Uma Dose Violenta de Qualquer Coisa

“Uma Dose Violenta de Qualquer Coisa” utiliza-se da premissa existencialista do movimento “beatnik”, explicitado já no título, que é um trecho de “Uivo” (poema de Allen Ginsberg*) e que é caracterizado pelo submundo de uma juventude anticonformista. O diretor brasiliense Gustavo Galvão (de “Nove Crônicas Para Um Coração Aos Berros”) apresenta um ‘road movie’ que traduz ao “movimento físico” o “movimento emocional e intelectual”. Os personagens (erráticos e dúbios) “fogem” de suas zonas de conforto e tentam encontrar algum sentido em suas vidas tediosas e fadadas a uma mesmice resignada (“Ao fugir da ordem, propôs uma nova ordem”).

Tanto que a frase mais respondida em “Uma Dose Violenta de Qualquer Coisa” é “não sei de mais nada”. Substitui-se o “descanso mental” do cotidiano programado, repetitivo e previsível por “uma dose violenta de qualquer coisa”. Não se espera nada, mas se aceita sem ressalvas. É nesse caminho que a narrativa conduz seu espectador. Pela naturalidade realista de seus diálogos propositais de amadorismo e por seus atores (Vinícius Ferreira – o “necessitado” contido no medo a se transformar; Marat Descartes – o “deboche”, o “escracho” e a loucura procurada; e Leonardo Medeiros – o “Jesus paraguaio” salvador do “Santo Daime”), que se entregam à filosofia de compaixão, amizade, individualismo, personalidade, crueldade e liberdade assistida (deseja-se a solidão, mas não sentida sozinho).

Em “Uma Dose Violenta de Qualquer Coisa”, há contraste nos paradigmas apresentados de aliterações, assonâncias, metáforas e “viagens” lisérgicas e sensoriais no próprio estágio atual vivenciado. As referências fílmicas (“Sem Destino”, “Um Drink no Inferno”), musicais (“Faroeste Caboclo”) e de diretores (como Quentin Tarantino) estão presentes e ajudam, por incrível que pareça, a equilibrar a “bagunça” do roteiro não linear e de elipses temporais da construção de ações e reações. Chega a ser um desrespeito aos outros atores ter a interpretação visceral, intensa e magistral de Marat Descartes aqui ou em qualquer outro filme. Não há limites para ele, tampouco clichês.

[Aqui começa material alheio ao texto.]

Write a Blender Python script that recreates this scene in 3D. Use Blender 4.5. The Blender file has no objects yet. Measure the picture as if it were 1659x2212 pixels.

Aqui, busca-se a importância de uma melhoria do ser interior de cada um, a contracultura “submarina” (de dentro para fora) e o pensamento acima das posses materialistas. “De repente precisamos decidir se queremos retomar o caminho que idealizamos quando mais novos, ou se cedemos à vida que temos”, “Isso ocorreu comigo e com todos os meus amigos, quase sem exceção”, disse o diretor. Os protagonistas “tomaram efetivamente a decisão de mudar” e assim embarcam na própria “viagem” do autoconhecimento, experimentando limites e angústias, “diferenças e contradições”, causas e consequências, vivenciando plenamente a catarse como indutor de coragem e mitigador da covardia que é intrínseco ao ser humano. Eles querem a adrenalina do novo, o frio na barriga e o não se saber nada, e são “arremessados” a própria sorte, prendendo-se ao acaso para a sobrevivência instantânea de se acordar e esquentar alguma parte do corpo que os mantêm vivo.

“Uma Dose Violenta de Qualquer Coisa” não é um filme fácil e que bom que não é. Faz o espectador se questionar, entre jazz “rasgado” e “impuro”, o deixa vulnerável na cadeira do cinema, o retira da zona de conforto e o desafia até a última dose. Exibido na Mostra Internacional de Cinema de São Paulo 2013, o longa-metragem está apenas um horário no Espaço Itaú de Cinema no Rio de Janeiro, às 22 horas. Não Perca e aceite o desafio proposto!

*“Eu vi os expoentes da minha geração destruídos pela loucura, morrendo de fome, histéricos, nus, arrastando-se pelas ruas do bairro negro de madrugada em busca de uma dose violenta de qualquer coisa”.